Dafür benötigen sie eine gut gewartete Datenbank, die ständig erweitert wird. Unternehmen müssen möglichst viele Informationen über ihre Zielgruppe sammeln. Wesentlich sind neben Fakten, wie Namen und Adressen, auch die Interessen und über welche Kanäle sie informiert werden möchten. Im e-commerce kann man bereits den perfekten Wiederkaufszeitpunkt für viele Verbrauchsartikel berechnen. Wenn Kunden ein Produkt wie Kontaktlinsenflüssigkeit oder Pellets bestellen, können Unternehmen antizipieren, wann ihre Kundschaft sie aufgebraucht hat und ihnen zeitgerecht ein entsprechendes Angebot machen. Der Zeitpunkt ist also eine wesentliche Komponente, um gezielt Informationen zu streuen. Das Ziel ist immer, die Menschen mit den Angeboten nicht zu nerven, sondern sie mit dem richtigen Angebot zur richtigen Zeit zu versorgen.
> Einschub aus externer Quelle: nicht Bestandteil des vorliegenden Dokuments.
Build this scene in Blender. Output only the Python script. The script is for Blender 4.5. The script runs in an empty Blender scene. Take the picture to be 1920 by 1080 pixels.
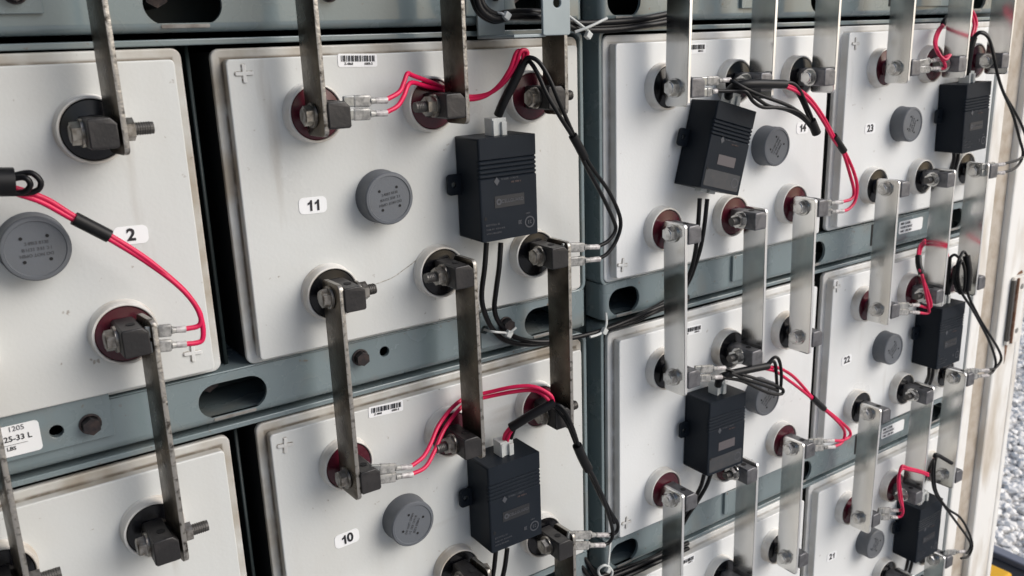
import bpy, bmesh, math, random
from mathutils import Vector, Matrix
random.seed(7)
SC = bpy.context.scene
R = math.radians

# ------------------------------------------------------------------ camera
CAM = Vector((-0.17147, -0.59420, -0.00191))
FWD = Vector((0.53634444, 0.79991118, -0.26921506))
RGT = Vector((0.82473996, -0.56448094, -0.03413596))
UPV = Vector((0.1792725, 0.20372379, 0.96247493))
FPX = 1658.0886
cd = bpy.data.cameras.new('camera'); cam = bpy.data.objects.new('camera', cd)
SC.collection.objects.link(cam)
cam.matrix_world = Matrix(((RGT.x, UPV.x, -FWD.x, CAM.x), (RGT.y, UPV.y, -FWD.y, CAM.y), (RGT.z, UPV.z, -FWD.z, CAM.z), (0, 0, 0, 1)))
cd.sensor_width = 36; cd.lens = FPX / 1920 * 36; cd.clip_start = 0.01; cd.clip_end = 200
cd.dof.use_dof = True; cd.dof.focus_distance = 0.70; cd.dof.aperture_fstop = 14.0
SC.camera = cam
SC.render.resolution_x = 1024; SC.render.resolution_y = 576

# ------------------------------------------------------------------ sky, sun, exposure
SUN_EL, SUN_AZ = 33.0, 138.0          # azimuth clockwise from +y: light comes from the right and the front
w = bpy.data.worlds.new('World'); SC.world = w; w.use_nodes = True
nt = w.node_tree; nt.nodes.clear()
sky = nt.nodes.new('ShaderNodeTexSky'); sky.sky_type = 'NISHITA'; sky.sun_disc = False
sky.sun_elevation = R(SUN_EL); sky.sun_rotation = R(SUN_AZ); sky.air_density = 1.0; sky.dust_density = 3.0; sky.ozone_density = 1.0
bg = nt.nodes.new('ShaderNodeBackground'); bg.inputs['Strength'].default_value = 0.075
out = nt.nodes.new('ShaderNodeOutputWorld')
nt.links.new(sky.outputs[0], bg.inputs[0]); nt.links.new(bg.outputs[0], out.inputs[0])
sd = bpy.data.lights.new('sun', 'SUN'); sd.energy = 1.5; sd.angle = R(46); sd.color = (1.0, 0.995, 0.99)
sun = bpy.data.objects.new('sun', sd); SC.collection.objects.link(sun)
sdir = Vector((math.sin(R(SUN_AZ)) * math.cos(R(SUN_EL)), math.cos(R(SUN_AZ)) * math.cos(R(SUN_EL)), math.sin(R(SUN_EL))))
sun.rotation_euler = sdir.to_track_quat('Z', 'Y').to_euler()
VS = SC.view_settings; VS.view_transform = 'Standard'; VS.look = 'None'; VS.gamma = 1.0; VS.use_curve_mapping = False
VS.exposure = 0.66

# ------------------------------------------------------------------ geometry of the rack (metres; cell faces lie in the plane y = 0)
CW, CH, PITCH = 0.300, 0.2163, 0.263
COLX = {'A': -0.3184, 'B': 0.0, 'C': 0.3288, 'D': 0.6440}
COLW = {'A': 0.300, 'B': 0.300, 'C': 0.299, 'D': 0.306}
OFF = {('A', 0): (.0003, .0009), ('B', 0): (0, -.0005), ('C', 0): (-.0012, -.0003), ('D', 0): (-.0005, .0009),
       ('A', 1): (-.0009, -.001), ('B', 1): (0, .0004), ('C', 1): (.0022, -.0018), ('D', 1): (.0006, -.0003), ('D', 2): (-.0015, .0012), ('C', 2): (.0022, .0005)}
PANY = -0.009                        # front of the raised panel
def at(px, py, y):
    """photo measurement -> point at the real depth y"""
    d = FWD + RGT * ((px - 960) / FPX) - UPV * ((py - 540) / FPX)
    t = (y - CAM.y) / d.y
    return CAM + d * t
def cell_origin(c, k):
    dx, dz = OFF.get((c, k), OFF.get((c, k - 1), (0, 0)))
    return COLX[c] + dx, -k * PITCH + dz
POSX = {'N': (0.0613, 0.1513, 0.2400), 'R': (0.0608, 0.1495, 0.2395)}   # left to right; R = cell turned upside down
ROT = {'A': 1, 'B': 0, 'C': 1, 'D': 0}
def term(c, k, row, i):
    """centre of terminal i (left to right) of row 't' or 'b' of cell (c, k)"""
    x, z = cell_origin(c, k)
    u = POSX['R' if ROT[c] else 'N'][i]
    if c == 'D': u = u * 1.0
    if ROT[c]: u += COLW[c] - 0.300
    v = (-0.0441 if row == 't' else -0.1711) if not ROT[c] else (-0.0452 if row == 't' else -0.1722)
    return x + u, z + v

SIDE = {}
for k in range(4):
    for i, s in enumerate('LRR' if k == 0 else 'LRL'): SIDE[('C', i, k)] = s; SIDE[('D', i, k)] = s
    for i, s in enumerate('LRR'): SIDE[('B', i, k)] = s
    for i, s in enumerate('LRR'): SIDE[('A', i, k)] = s
def lug_dx(side): return .0023 if side == 'L' else -.0002
def lug_dz(c, row): return .0028 if (c in 'AB' and row == 'b') else 0.0
# ------------------------------------------------------------------ materials
MATS = {}
def new_mat(name):
    m = bpy.data.materials.new(name); m.use_nodes = True
    MATS[name] = m
    return m, m.node_tree.nodes, m.node_tree.links, m.node_tree.nodes['Principled BSDF']
def mat(name, col, rough=.5, metal=0.0, col2=None, scale=60, lo=.45, hi=.7, bump=0.0, bscale=300, rvar=0.0, detail=6, stretch=None, spec=None, coat=0):
    m, N, L, b = new_mat(name)
    b.inputs['Roughness'].default_value = rough; b.inputs['Metallic'].default_value = metal
    b.inputs['Base Color'].default_value = (*col, 1)
    if spec is not None: b.inputs['Specular IOR Level'].default_value = spec
    if coat: b.inputs['Coat Weight'].default_value = coat; b.inputs['Coat Roughness'].default_value = .07
    tc = N.new('ShaderNodeTexCoord'); oi = N.new('ShaderNodeObjectInfo')
    vec = tc.outputs['Object']
    if stretch:
        mp = N.new('ShaderNodeMapping'); mp.inputs['Scale'].default_value = stretch; L.new(vec, mp.inputs['Vector']); vec = mp.outputs[0]
    ml = N.new('ShaderNodeMath'); ml.operation = 'MULTIPLY'; ml.inputs[1].default_value = 50; L.new(oi.outputs['Random'], ml.inputs[0])
    def noise(s, d=detail):
        n = N.new('ShaderNodeTexNoise'); n.noise_dimensions = '4D'; n.inputs['Scale'].default_value = s; n.inputs['Detail'].default_value = d
        L.new(vec, n.inputs['Vector']); L.new(ml.outputs[0], n.inputs['W']); return n
    if col2 is not None:
        n = noise(scale); mr = N.new('ShaderNodeMapRange'); mr.inputs[1].default_value = lo; mr.inputs[2].default_value = hi
        L.new(n.outputs['Fac'], mr.inputs[0])
        mx = N.new('ShaderNodeMix'); mx.data_type = 'RGBA'; mx.inputs[6].default_value = (*col, 1); mx.inputs[7].default_value = (*col2, 1)
        L.new(mr.outputs[0], mx.inputs[0]); L.new(mx.outputs[2], b.inputs['Base Color'])
    if rvar:
        n = noise(scale * 1.7); mr = N.new('ShaderNodeMapRange'); mr.inputs[1].default_value = .3; mr.inputs[2].default_value = .7
        mr.inputs[3].default_value = rough - rvar; mr.inputs[4].default_value = rough + rvar
        L.new(n.outputs['Fac'], mr.inputs[0]); L.new(mr.outputs[0], b.inputs['Roughness'])
    if bump:
        n = noise(bscale, 4); bp = N.new('ShaderNodeBump'); bp.inputs['Strength'].default_value = bump; bp.inputs['Distance'].default_value = .001
        L.new(n.outputs['Fac'], bp.inputs['Height']); L.new(bp.outputs[0], b.inputs['Normal'])
    return m

def case_mat(name, dirt, base):
    """off-white plastic: brownish dirt on the rim and in the corner round the raised panel, scuffs, specks and faint stains"""
    m, N, L, b = new_mat(name)
    b.inputs['Specular IOR Level'].default_value = .5
    tc = N.new('ShaderNodeTexCoord'); oi = N.new('ShaderNodeObjectInfo')
    ml = N.new('ShaderNodeMath'); ml.operation = 'MULTIPLY'; ml.inputs[1].default_value = 50; L.new(oi.outputs['Random'], ml.inputs[0])
    sp = N.new('ShaderNodeSeparateXYZ'); L.new(tc.outputs['Object'], sp.inputs[0])
    def math_(op, *av):
        n = N.new('ShaderNodeMath'); n.operation = op
        for i, v in enumerate(av):
            if isinstance(v, (int, float)): n.inputs[i].default_value = v
            else: L.new(v, n.inputs[i])
        return n.outputs[0]
    def noise(s, d=6, st=None, rot=12, dist=0):
        n = N.new('ShaderNodeTexNoise'); n.noise_dimensions = '4D'; n.inputs['Scale'].default_value = s; n.inputs['Detail'].default_value = d; n.inputs['Distortion'].default_value = dist
        v = tc.outputs['Object']
        if st:
            mp = N.new('ShaderNodeMapping'); mp.inputs['Scale'].default_value = st; mp.inputs['Rotation'].default_value = (0, R(rot), 0); L.new(v, mp.inputs['Vector']); v = mp.outputs[0]
        L.new(v, n.inputs['Vector']); L.new(ml.outputs[0], n.inputs['W']); return n.outputs['Fac']
    def rng(v, a, c, o0=0, o1=1):
        n = N.new('ShaderNodeMapRange'); n.inputs[1].default_value = a; n.inputs[2].default_value = c; n.inputs[3].default_value = o0; n.inputs[4].default_value = o1
        L.new(v, n.inputs[0]); return n.outputs[0]
    ex = math_('SUBTRACT', math_('ABSOLUTE', sp.outputs[0]), CW / 2 - .0068)
    ez = math_('SUBTRACT', math_('ABSOLUTE', sp.outputs[2]), CH / 2 - .0068)
    e = math_('MAXIMUM', ex, ez)                       # distance beyond the edge of the raised panel
    low = rng(sp.outputs[1], -.0082, -.0072)           # 1 below the panel's front (step and rim)
    line = math_('MULTIPLY', math_('MULTIPLY', rng(math_('ABSOLUTE', e), .0020, .0006), rng(sp.outputs[1], -.0030, -.0012)), rng(noise(70, 5), .30, .52, .2, 1))
    upper = rng(sp.outputs[2], -CH / 2 + .006, -CH / 2 + .020)
    rim = math_('MULTIPLY', math_('MULTIPLY', low, upper), rng(noise(32, 7), .36, .68, .15, 1))
    line = math_('MULTIPLY', line, upper)
    blot = math_('MULTIPLY', rng(noise(8, 5, None, 0, .6), .48, .78), .45)
    spot = math_('MULTIPLY', rng(noise(170, 3), .70, .75), .7)
    scuff = math_('MULTIPLY', rng(noise(38, 4, (1, 1, .10)), .64, .73), .55)
    scuff2 = math_('MULTIPLY', rng(noise(30, 4, (.14, 1, 1), 30), .68, .75), .5)
    drip = math_('MULTIPLY', rng(noise(26, 5, (1, 1, .07), 0), .52, .76), .22)
    dust = math_('MULTIPLY', rng(noise(3.2, 3, None, 0, 1.2), .48, .72), .14)
    def mix(fac, c1, c2):
        n = N.new('ShaderNodeMix'); n.data_type = 'RGBA'
        L.new(fac, n.inputs[0])
        if isinstance(c1, tuple): n.inputs[6].default_value = (*c1, 1)
        else: L.new(c1, n.inputs[6])
        n.inputs[7].default_value = (*c2, 1); return n.outputs[2]
    c = mix(math_('MULTIPLY', blot, dirt), base, (.50, .485, .445))
    c = mix(math_('MULTIPLY', rim, min(.95, .92 * dirt)), c, (.33, .285, .225))
    c = mix(math_('MULTIPLY', line, .9 * dirt), c, (.14, .115, .085))
    c = mix(math_('MULTIPLY', scuff, dirt), c, (.34, .31, .27)); c = mix(math_('MULTIPLY', scuff2, dirt), c, (.40, .37, .33)); c = mix(math_('MULTIPLY', spot, dirt), c, (.22, .18, .14))
    c = mix(math_('MULTIPLY', drip, dirt), c, (.40, .365, .31)); c = mix(math_('MULTIPLY', dust, dirt), c, (.46, .43, .375))
    L.new(c, b.inputs['Base Color'])
    L.new(rng(noise(14, 5), .3, .7, .26, .42), b.inputs['Roughness'])
    bp = N.new('ShaderNodeBump'); bp.inputs['Strength'].default_value = .10; bp.inputs['Distance'].default_value = .001
    L.new(noise(420, 2), bp.inputs['Height']); L.new(bp.outputs[0], b.inputs['Normal'])
    return m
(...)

Ist dafür zwingend eine eigene Datenbank nötig, oder bieten auch Firmen wie Google diese Möglichkeiten an?

Für Unternehmen ist es ganz wichtig, möglichst viele Daten selbst zu sammeln. Vor allem, weil Google über das Tool Google Analytics aufgrund datenrechtlicher Regulierungen diese Möglichkeiten nicht mehr so stark bieten darf. Die Umstellung auf die neue Version von Google Analytics im Sommer 2023 bietet aber die Möglichkeit, mehr Daten exklusiv im Unternehmen zu speichern. Der Grund für diese Entwicklung liegt im Wunsch nach mehr Transparenz. Die Konsumenten wollen immer öfter wissen, welches Unternehmen Daten von ihnen speichert und sie können dazu über die allgegenwärtigen Cookie-Banner ihre Zustimmung geben, oder sie ihnen versagen. Die strengen Regeln sind allerdings kein Hemmnis, sondern eine gute Ausgangslage. Wenn man die Zustimmung hat, kann man sie auch nutzen. Damit müssen Unternehmen zwar auf die rund 20% der User verzichten, die das nicht wollen, doch den Rest können sie bespielen.
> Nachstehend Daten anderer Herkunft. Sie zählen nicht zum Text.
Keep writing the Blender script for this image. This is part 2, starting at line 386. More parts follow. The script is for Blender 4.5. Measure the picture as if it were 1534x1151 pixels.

Wie wirkt sich die Zustimmung auf die Performance der werblichen Maßnahmen aus?

Der Rücklauf ist wesentlich höher. Deswegen tun Unternehmen auch so gut daran, sich mit dem Thema zu befassen. Allerdings müssen sie dafür ihre Systeme wirklich sauber verknüpfen. Die Nutzer-Daten müssen in ein führendes System einfließen und gut synchronisiert werden. Wenn sich jemand abmeldet, darf er auch nichts mehr bekommen. Wenn aber jemand Interaktionen setzt, muss er die passenden Infos erhalten. Es geht insgesamt um einen Lernprozess. Unternehmen haben die Chance, ihre eigenen Kunden besser kennenzulernen, Angebote abzutesten und zu erfahren, was gut ankommt. Wenn das konsequent gemacht wird, ergibt sich eine riesen Konvertierungschance.
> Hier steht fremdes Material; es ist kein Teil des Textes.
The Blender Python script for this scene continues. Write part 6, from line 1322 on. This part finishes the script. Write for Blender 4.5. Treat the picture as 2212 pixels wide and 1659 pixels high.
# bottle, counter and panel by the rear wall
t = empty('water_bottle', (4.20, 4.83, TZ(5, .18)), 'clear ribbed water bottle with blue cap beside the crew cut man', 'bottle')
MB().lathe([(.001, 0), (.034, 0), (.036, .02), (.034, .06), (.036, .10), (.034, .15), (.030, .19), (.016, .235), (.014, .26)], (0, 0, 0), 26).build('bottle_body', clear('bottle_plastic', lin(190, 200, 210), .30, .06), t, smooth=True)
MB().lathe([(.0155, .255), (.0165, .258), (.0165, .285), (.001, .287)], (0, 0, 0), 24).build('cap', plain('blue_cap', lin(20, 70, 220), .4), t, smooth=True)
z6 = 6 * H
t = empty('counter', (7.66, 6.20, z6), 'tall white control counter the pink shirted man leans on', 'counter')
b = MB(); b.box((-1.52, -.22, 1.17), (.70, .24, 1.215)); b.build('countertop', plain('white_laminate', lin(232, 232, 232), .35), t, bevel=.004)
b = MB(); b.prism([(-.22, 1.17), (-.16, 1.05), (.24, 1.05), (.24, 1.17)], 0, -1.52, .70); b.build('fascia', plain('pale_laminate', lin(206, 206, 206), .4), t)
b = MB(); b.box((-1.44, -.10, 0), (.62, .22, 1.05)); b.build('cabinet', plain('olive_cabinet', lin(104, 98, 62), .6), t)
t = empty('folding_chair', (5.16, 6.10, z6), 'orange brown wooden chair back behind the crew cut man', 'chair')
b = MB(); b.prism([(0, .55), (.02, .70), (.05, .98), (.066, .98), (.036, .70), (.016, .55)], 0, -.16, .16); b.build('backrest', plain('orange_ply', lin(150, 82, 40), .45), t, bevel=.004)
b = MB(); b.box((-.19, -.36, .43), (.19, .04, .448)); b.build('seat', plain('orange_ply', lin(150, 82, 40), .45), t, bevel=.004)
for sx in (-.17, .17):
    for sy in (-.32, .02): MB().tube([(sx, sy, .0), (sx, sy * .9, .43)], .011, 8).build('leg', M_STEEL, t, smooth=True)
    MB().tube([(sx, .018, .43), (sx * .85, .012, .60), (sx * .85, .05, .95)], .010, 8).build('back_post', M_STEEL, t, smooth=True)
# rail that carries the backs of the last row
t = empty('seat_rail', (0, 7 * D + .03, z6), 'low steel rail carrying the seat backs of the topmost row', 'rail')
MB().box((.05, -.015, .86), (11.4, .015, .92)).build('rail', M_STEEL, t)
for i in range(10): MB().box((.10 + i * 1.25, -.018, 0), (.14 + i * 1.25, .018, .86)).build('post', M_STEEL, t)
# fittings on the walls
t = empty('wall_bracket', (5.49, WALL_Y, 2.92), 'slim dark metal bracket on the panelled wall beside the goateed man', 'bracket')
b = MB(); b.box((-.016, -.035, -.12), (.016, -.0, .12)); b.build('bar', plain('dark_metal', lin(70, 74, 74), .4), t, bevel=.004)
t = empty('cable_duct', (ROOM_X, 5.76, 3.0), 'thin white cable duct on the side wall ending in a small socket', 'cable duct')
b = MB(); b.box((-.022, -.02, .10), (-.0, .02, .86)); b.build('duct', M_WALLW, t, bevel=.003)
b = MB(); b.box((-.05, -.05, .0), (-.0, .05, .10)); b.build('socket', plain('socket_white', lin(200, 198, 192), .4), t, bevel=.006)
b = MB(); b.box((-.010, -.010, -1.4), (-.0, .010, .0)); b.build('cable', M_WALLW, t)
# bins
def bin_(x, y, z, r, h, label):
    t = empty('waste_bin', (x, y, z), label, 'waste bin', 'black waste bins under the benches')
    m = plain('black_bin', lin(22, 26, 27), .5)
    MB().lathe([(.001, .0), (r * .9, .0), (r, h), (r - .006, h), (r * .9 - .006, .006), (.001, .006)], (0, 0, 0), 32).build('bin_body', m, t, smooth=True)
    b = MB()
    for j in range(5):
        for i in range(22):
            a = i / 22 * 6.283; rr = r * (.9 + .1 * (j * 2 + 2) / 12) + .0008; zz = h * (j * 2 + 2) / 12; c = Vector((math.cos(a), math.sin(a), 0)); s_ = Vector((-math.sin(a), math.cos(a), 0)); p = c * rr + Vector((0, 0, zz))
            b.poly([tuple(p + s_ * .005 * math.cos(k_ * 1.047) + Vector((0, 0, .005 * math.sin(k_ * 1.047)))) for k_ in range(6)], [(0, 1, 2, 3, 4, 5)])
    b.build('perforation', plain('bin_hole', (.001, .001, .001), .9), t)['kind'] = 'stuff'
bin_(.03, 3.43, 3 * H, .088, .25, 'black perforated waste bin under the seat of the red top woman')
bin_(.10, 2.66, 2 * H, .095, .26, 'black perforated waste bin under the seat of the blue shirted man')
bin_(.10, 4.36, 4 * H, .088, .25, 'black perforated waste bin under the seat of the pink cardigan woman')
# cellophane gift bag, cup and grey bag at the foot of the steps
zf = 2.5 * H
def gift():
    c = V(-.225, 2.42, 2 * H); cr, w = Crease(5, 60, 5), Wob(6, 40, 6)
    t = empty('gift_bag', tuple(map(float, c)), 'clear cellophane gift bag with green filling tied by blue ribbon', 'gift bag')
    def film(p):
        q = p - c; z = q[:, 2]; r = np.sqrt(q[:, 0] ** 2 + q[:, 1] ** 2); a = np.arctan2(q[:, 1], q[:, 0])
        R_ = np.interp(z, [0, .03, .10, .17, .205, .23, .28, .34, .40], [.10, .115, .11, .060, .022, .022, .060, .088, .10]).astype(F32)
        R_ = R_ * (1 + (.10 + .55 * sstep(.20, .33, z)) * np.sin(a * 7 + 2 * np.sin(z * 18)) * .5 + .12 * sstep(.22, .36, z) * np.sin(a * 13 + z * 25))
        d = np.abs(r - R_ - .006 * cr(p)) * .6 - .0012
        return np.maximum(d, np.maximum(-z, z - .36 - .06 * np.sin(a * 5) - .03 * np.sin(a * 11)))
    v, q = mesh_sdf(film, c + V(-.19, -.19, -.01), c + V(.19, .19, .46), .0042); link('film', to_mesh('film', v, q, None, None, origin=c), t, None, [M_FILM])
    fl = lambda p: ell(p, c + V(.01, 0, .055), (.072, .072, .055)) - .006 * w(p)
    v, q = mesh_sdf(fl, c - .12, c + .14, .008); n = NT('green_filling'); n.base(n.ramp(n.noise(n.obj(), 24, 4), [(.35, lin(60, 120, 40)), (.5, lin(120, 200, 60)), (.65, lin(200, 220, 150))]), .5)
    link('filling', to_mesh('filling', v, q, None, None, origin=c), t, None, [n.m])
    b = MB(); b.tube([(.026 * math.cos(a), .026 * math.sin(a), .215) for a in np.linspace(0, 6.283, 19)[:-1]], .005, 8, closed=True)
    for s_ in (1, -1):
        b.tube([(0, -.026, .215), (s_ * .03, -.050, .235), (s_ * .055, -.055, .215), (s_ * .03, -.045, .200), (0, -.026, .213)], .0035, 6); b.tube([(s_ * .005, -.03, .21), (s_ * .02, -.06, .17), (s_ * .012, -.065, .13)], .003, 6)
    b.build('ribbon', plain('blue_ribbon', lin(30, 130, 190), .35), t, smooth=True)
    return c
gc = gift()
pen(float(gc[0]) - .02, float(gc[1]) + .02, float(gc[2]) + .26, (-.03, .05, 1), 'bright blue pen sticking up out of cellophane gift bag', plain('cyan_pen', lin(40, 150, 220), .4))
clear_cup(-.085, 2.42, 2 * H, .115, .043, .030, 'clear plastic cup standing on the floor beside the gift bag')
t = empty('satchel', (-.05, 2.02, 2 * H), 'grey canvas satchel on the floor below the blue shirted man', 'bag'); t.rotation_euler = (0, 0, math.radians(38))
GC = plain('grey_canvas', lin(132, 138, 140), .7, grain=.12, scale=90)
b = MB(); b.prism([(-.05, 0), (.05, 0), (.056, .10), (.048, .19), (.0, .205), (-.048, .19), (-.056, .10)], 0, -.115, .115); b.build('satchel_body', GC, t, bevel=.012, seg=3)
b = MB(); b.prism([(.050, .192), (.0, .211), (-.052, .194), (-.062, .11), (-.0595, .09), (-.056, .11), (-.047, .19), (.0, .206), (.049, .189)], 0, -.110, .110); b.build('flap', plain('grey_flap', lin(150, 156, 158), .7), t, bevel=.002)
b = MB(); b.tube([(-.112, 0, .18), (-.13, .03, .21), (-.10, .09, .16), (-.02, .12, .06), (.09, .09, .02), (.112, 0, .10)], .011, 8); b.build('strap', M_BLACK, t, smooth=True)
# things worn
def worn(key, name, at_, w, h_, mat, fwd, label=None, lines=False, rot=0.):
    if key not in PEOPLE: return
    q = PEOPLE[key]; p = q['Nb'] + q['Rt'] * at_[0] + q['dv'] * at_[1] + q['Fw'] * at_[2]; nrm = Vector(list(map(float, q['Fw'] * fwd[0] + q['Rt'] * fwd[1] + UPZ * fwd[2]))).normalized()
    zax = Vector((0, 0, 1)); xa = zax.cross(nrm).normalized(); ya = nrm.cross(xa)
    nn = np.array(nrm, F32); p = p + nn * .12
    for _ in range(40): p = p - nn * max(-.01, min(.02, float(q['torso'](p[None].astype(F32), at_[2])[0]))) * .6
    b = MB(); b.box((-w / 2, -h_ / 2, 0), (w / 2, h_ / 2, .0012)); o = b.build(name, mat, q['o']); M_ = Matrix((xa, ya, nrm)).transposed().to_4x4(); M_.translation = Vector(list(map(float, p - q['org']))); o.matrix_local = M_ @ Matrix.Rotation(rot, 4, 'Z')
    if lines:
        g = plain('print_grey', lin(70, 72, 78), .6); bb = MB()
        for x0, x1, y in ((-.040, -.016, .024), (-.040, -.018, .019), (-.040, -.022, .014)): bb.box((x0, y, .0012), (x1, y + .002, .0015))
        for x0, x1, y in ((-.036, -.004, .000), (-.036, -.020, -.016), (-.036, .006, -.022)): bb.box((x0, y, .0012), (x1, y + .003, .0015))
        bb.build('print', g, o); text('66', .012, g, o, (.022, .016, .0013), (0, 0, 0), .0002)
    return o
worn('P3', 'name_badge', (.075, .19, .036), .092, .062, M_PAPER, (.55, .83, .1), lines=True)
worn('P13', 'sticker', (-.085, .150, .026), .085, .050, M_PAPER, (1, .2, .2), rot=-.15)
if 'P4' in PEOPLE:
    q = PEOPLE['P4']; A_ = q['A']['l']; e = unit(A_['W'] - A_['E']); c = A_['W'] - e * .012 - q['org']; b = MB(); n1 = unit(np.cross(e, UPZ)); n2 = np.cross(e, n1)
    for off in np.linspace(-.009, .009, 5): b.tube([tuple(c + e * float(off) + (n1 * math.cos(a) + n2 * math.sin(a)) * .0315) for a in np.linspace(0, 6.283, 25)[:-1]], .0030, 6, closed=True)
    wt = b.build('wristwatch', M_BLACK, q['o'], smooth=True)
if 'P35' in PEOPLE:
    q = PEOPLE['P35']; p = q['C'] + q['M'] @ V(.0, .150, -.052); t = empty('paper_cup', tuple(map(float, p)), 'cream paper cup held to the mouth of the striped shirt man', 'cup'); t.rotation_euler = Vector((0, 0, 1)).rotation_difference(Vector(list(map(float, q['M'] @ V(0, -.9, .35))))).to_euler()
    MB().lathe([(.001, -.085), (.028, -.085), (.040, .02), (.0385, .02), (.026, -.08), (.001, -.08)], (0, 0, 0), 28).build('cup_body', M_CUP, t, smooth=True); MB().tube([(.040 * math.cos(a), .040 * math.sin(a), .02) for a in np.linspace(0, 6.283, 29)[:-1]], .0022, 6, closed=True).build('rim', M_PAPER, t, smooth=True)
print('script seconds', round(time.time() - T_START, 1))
Welche Softwaresysteme benötigen Unternehmen dafür?

Eine wesentliche Rolle spielen immer CRM- und Kundenverwaltungssysteme. Wichtig ist, dass es eine führende Datenbank gibt, die mit allen anderen verbunden ist. Auch der Onlineshop sowie eine Software für Marketing Automation oder den Newsletterversand sollte integriert werden – so sie vorhanden ist.  

Ein typischer Fehler, den Unternehmen vermeiden sollten?

Unternehmen müssen zuerst ihre Hausaufgaben machen. Sie müssen die Customer Journey sowie alle Berührungspunkte der Kunden mit den Angeboten im Blick haben. Das gilt offline wie online. Viele Unternehmen haben gerade auch Angst, beim Datenschutz Fehler zu machen und machen lieber nichts, bevor sie etwas falsch machen. Das ist schade. Sie sollten sich der Thematik offensiv annehmen. Was gemacht wird, muss nicht perfekt sein, aber ein Überblick, wie Kunden online ticken, ist heute extrem wichtig.